> Requirement
Reproduce the top of the data verbatim, through and including the line that contains "return Vector3((u - 300.0)".

################

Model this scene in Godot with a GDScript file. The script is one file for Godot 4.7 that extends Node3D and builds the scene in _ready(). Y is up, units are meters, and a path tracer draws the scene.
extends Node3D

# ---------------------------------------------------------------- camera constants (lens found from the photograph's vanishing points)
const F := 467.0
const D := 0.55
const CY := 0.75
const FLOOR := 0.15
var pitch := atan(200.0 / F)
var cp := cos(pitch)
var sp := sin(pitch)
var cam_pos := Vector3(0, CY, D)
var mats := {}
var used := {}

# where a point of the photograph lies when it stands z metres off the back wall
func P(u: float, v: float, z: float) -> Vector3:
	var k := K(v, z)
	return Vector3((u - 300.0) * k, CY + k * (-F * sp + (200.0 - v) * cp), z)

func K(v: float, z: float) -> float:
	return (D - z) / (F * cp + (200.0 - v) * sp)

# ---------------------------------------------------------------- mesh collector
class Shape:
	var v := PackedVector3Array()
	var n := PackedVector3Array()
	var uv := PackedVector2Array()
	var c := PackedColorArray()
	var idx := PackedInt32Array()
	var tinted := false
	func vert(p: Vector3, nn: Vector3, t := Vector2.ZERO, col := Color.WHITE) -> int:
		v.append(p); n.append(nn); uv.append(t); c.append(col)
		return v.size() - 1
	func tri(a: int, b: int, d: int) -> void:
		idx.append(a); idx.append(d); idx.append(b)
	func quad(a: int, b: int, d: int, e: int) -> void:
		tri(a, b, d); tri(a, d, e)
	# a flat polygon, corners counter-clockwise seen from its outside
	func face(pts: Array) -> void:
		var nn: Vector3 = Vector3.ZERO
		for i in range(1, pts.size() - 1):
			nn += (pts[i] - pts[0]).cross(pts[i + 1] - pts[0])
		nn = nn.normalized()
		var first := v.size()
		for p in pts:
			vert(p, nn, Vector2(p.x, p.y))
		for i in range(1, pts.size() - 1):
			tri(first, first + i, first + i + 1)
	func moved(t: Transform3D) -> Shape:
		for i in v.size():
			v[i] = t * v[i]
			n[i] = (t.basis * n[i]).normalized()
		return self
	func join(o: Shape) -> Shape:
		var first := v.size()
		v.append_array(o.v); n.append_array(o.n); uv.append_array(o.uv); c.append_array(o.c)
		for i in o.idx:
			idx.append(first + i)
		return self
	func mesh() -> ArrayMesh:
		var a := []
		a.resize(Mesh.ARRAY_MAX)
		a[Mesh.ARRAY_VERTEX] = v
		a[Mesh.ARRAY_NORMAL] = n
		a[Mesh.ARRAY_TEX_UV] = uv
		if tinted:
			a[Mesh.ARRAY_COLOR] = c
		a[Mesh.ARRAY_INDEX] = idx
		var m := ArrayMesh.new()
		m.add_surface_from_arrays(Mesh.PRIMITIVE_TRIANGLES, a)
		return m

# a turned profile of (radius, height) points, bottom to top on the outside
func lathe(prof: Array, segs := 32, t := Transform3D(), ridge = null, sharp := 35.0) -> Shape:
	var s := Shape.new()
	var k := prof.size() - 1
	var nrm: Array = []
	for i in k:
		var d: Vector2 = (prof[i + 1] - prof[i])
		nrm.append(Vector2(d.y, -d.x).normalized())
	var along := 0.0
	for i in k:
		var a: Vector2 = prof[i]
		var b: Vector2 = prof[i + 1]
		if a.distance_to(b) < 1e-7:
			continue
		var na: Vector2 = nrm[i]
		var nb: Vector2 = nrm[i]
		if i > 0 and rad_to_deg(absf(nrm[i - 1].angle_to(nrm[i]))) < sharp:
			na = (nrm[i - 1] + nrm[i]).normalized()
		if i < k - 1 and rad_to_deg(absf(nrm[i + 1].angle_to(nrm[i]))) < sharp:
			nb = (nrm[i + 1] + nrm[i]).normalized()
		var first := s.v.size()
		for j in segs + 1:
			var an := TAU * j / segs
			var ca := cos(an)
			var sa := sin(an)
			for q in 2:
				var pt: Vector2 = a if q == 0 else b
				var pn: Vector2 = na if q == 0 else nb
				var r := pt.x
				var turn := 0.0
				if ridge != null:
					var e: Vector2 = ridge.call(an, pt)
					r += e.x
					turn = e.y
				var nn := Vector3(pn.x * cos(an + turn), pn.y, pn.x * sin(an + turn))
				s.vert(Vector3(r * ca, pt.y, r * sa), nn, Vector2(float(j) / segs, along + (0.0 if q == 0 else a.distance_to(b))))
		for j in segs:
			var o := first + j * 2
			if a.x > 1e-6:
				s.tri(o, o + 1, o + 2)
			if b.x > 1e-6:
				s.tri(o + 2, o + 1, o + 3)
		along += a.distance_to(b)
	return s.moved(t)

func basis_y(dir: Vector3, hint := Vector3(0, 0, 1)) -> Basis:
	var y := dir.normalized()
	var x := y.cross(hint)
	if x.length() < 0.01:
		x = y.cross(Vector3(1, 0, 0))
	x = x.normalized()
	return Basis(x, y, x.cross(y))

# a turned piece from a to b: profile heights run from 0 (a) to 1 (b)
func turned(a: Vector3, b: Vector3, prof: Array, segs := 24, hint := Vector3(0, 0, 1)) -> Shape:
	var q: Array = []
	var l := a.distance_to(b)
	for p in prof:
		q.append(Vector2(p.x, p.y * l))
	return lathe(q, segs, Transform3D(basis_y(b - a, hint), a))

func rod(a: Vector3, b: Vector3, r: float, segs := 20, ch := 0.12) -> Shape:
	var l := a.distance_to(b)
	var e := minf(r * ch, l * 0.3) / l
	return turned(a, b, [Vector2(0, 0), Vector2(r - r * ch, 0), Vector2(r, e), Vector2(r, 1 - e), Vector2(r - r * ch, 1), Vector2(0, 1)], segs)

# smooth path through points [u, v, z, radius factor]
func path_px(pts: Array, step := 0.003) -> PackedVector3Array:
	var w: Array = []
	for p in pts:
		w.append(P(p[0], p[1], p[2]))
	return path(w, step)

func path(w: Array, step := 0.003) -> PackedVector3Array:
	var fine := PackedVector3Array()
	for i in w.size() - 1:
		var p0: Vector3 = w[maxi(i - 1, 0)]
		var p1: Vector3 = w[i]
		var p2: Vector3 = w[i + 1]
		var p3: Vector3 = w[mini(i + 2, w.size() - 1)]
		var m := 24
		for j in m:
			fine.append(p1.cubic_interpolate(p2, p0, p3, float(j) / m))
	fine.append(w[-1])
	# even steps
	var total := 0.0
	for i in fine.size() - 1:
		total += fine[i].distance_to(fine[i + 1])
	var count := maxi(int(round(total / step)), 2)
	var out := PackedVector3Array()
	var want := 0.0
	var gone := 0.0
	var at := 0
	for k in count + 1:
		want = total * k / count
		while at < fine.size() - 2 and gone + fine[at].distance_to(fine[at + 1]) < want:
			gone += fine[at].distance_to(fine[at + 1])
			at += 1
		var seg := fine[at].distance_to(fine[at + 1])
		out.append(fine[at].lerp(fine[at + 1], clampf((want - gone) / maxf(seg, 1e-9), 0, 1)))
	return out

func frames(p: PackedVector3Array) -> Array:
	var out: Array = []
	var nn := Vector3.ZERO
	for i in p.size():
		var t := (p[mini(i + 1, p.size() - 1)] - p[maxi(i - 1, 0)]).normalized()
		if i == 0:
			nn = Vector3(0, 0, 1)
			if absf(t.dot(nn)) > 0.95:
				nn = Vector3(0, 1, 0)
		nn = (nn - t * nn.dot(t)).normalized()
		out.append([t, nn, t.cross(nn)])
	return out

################

> Complete output
Model this scene in Godot with a GDScript file. The script is one file for Godot 4.7 that extends Node3D and builds the scene in _ready(). Y is up, units are meters, and a path tracer draws the scene.
extends Node3D

# ---------------------------------------------------------------- camera constants (lens found from the photograph's vanishing points)
const F := 467.0
const D := 0.55
const CY := 0.75
const FLOOR := 0.15
var pitch := atan(200.0 / F)
var cp := cos(pitch)
var sp := sin(pitch)
var cam_pos := Vector3(0, CY, D)
var mats := {}
var used := {}

# where a point of the photograph lies when it stands z metres off the back wall
func P(u: float, v: float, z: float) -> Vector3:
	var k := K(v, z)
	return Vector3((u - 300.0) * k, CY + k * (-F * sp + (200.0 - v) * cp), z)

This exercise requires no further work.